Tú eres el Mesías

16 de septiembre de 2018 – 24 Domingo Ordinario

La Iglesia lleva unos años de purificación y penitencia por los pecados de sus ministros. Es una realidad que amenaza con hacerla zozobrar a causa de los ataques no sólo del exterior sino del interior mismo de la jerarquía. Claro que la amenaza a su credibilidad es grande pues presume de ser sacramento de salvación y aparece profundamente pecadora y opresora. Y es que la Iglesia es eso: santa y al mismo tiempo pecadora.  Otras veces la Iglesia, en vez de anunciar a Jesús, se ha anunciado a sí misma o una moral insípida que consagra los valores del orden establecido. La figura de Jesús, en cambio, tiene la capacidad de transformar la vida del creyente cuando éste se toma en serio el seguimiento de Jesús. Creer en Jesús no es simplemente repetir fórmulas dogmáticas impecables sino que es una adhesión total a su persona, estando dispuestos a compartir su vida y destino.

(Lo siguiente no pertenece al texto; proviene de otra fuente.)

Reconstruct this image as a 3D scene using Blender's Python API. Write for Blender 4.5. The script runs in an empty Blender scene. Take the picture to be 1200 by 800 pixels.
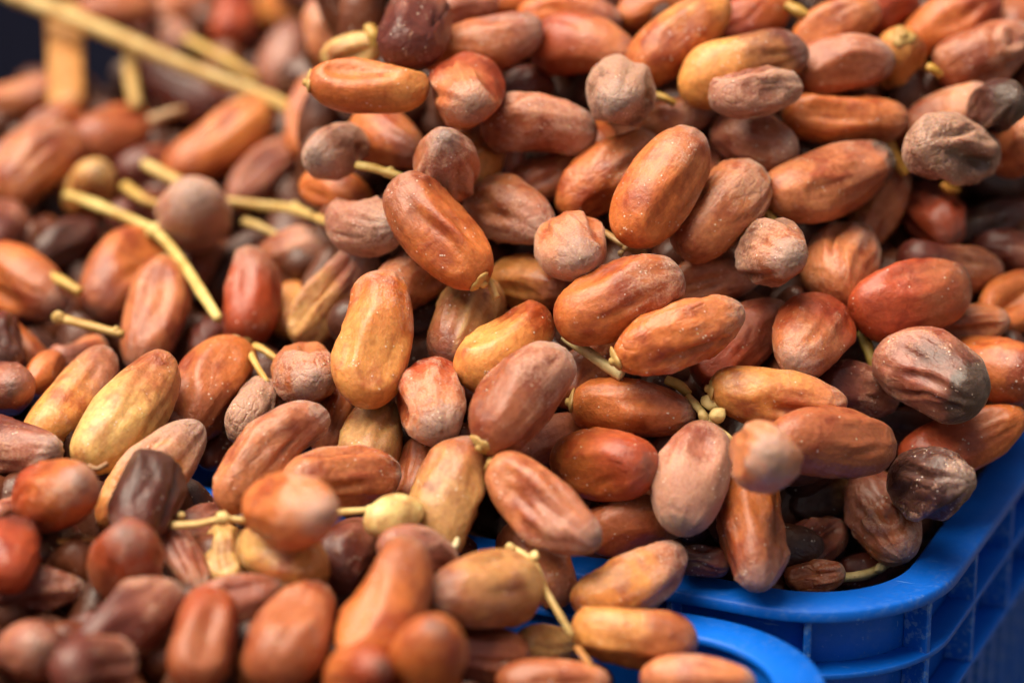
import bpy, bmesh, math, random
import numpy as np
from mathutils import Vector, Matrix

S = bpy.context.scene
COL = S.collection
MM = 0.001

# ------------------------------------------------------------------ camera
FPX = 3600.0                       # focal length in pixels of the 1200 wide photograph
PITCH = math.radians(20.0)
cF = np.array([0, math.cos(PITCH), -math.sin(PITCH)])
cR = np.array([1.0, 0, 0])
cU = np.cross(cR, cF)


def ray(u, v):
    u = np.asarray(u, float)[..., None]
    v = np.asarray(v, float)[..., None]
    return cF + cR * ((u - 600) / FPX) + cU * ((400 - v) / FPX)


D0 = 1190.0                        # mm, distance to the front rim of the crate
CAMZ = -(ray(850, 690) * D0)[2]
CAM = np.array([0, 0, CAMZ])
cd = bpy.data.cameras.new('camera')
cam = bpy.data.objects.new('camera', cd)
COL.objects.link(cam)
cam.location = CAM * MM
cam.rotation_euler = (math.pi / 2 - PITCH, 0, 0)
cd.sensor_width = 36
cd.lens = 36 * FPX / 1200
cd.clip_start = 0.05
cd.clip_end = 50
cd.dof.use_dof = True
cd.dof.focus_distance = (D0 + 14) * MM
cd.dof.aperture_fstop = 2.9
S.camera = cam

# ------------------------------------------------------------------ light
SUN_EL, SUN_AZ = math.radians(68), math.radians(-100)      # azimuth from +Y, clockwise
w = bpy.data.worlds.new('World')
S.world = w
w.use_nodes = True
nt = w.node_tree
sky = nt.nodes.new('ShaderNodeTexSky')
sky.sky_type = 'NISHITA'
sky.sun_disc = False
sky.sun_elevation = SUN_EL
sky.sun_rotation = SUN_AZ
sky.dust_density = 3.0
hs = nt.nodes.new('ShaderNodeHueSaturation')
hs.inputs['Saturation'].default_value = 0.12
bg = nt.nodes['Background']
bg.inputs['Strength'].default_value = 0.05
nt.links.new(sky.outputs[0], hs.inputs['Color'])
nt.links.new(hs.outputs[0], bg.inputs['Color'])
sd = bpy.data.lights.new('sun', 'SUN')
sun = bpy.data.objects.new('sun', sd)
COL.objects.link(sun)
sd.energy = 4.6
sd.angle = math.radians(56)
sd.color = (1.0, 0.88, 0.70)
sv = Vector((math.sin(SUN_AZ) * math.cos(SUN_EL), math.cos(SUN_AZ) * math.cos(SUN_EL), math.sin(SUN_EL)))
sun.rotation_euler = sv.to_track_quat('Z', 'Y').to_euler()
S.view_settings.view_transform = 'Standard'
S.view_settings.look = 'None'
S.view_settings.exposure = 0.72
S.view_settings.gamma = 1
S.render.engine = 'CYCLES'
S.cycles.use_denoising = True
S.cycles.use_adaptive_sampling = True
S.cycles.adaptive_threshold = .03
S.cycles.max_bounces = 4
S.cycles.diffuse_bounces = 2
S.cycles.glossy_bounces = 2


# ------------------------------------------------------------------ helpers
def tag(o, label=None, cat=None, group=None, kind=None):
    if label: o['label'] = label
    if cat: o['category'] = cat
    if group: o['group'] = group
    if kind: o['kind'] = kind
    return o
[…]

La Iglesia debe huir de todo triunfalismo mesiánico y aceptar de corazón la realidad del Crucificado (Mc 8,27-35). Eso no le hizo ninguna gracia a Pedro ni tampoco nos gusta a nosotros que, como nuestros contemporáneos, queremos un cristianismo vistoso y atractivo, que cada uno define a la carta. Jesús vio ya al peligro de convertirse en un Mesías populachero que atraía las multitudes y las hubiera podido manipular según sus intereses. Desde el principio, sin embargo, interpretó su destino a través de la figura enigmática del Servidor de Dios que aparece en el libro del profeta Isaías (50,5-10).

Fueron los profetas los que denunciaron las falsas salvaciones que los hombres buscan a través de las políticas de alianzas, de poder, de imperialismo. Jesús, en su tiempo, tuvo también que confrontarse con las autoridades políticas y religiosas que mantenían al pueblo en la miseria. Como todo profeta, huyó de soluciones simplistas de tipo revolucionario y confió que Dios traería su Reino. Tan sólo Dios es capaz de cambiar de raíz la situación del hombre y de los pueblos.

Esta fe en la intervención de Dios no nos lleva a cruzarnos de brazos. La fe, sin obras, está muerta por dentro, nos recuerda con gran realismo el apóstol Santiago (Sant 2,14-18). La fe cristiana a lo largo de la historia ha sabido dar respuesta a los interrogantes humanos y soluciones a los problemas concretos. Ha desplegado el dinamismo de la caridad al servicio de los hombres, sobre todo de los más necesitados. Hoy día parece que el estado ha ocupado el lugar que tenía la Iglesia y ésta se siente incómoda sin encontrar su puesto en la sociedad. Debemos alegrarnos de que los estados modernos se hayan hecho responsables de muchas de las necesidades de los ciudadanos. La crisis actual, sin embargo, sigue mostrando que quedan muchos campos a los que no llega el estado. De hecho cada día vemos surgir nuevas necesidades que interpelan nuestra fe.  Hay que exigirle al estado que, en vez de hacerle la concurrencia a lo que ya funciona en la sociedad civil, se preocupe de los problemas que todavía no somos capaces de resolver los grupos sociales.

La cultura del éxito  de nuestro tiempo no logra, sin embargo, eliminar la figura del Crucificado. A pesar de todos los esfuerzos por transformar el mundo, los crucificados siguen estando presentes ante nuestros ojos. Pueden ir con su cruz a cuestas o sin carné en una patera. El Crucificado murió precisamente para que no hubiera más crucificados. Por eso el creyente que se ha adherido a Cristo, experimenta en sí la fuerza del Resucitado que tiene poder para cambiar nuestro mundo. Pero para ello tenemos que movilizarnos y estar dispuestos a dar la vida, porque “el que pierda la vida por el Evangelio, la salvará”.  Ahora que estamos celebrando la eucaristía, renovemos nuestra adhesión al Señor muerto y resucitado y salgamos decididos a infundir vida en nuestro mundo.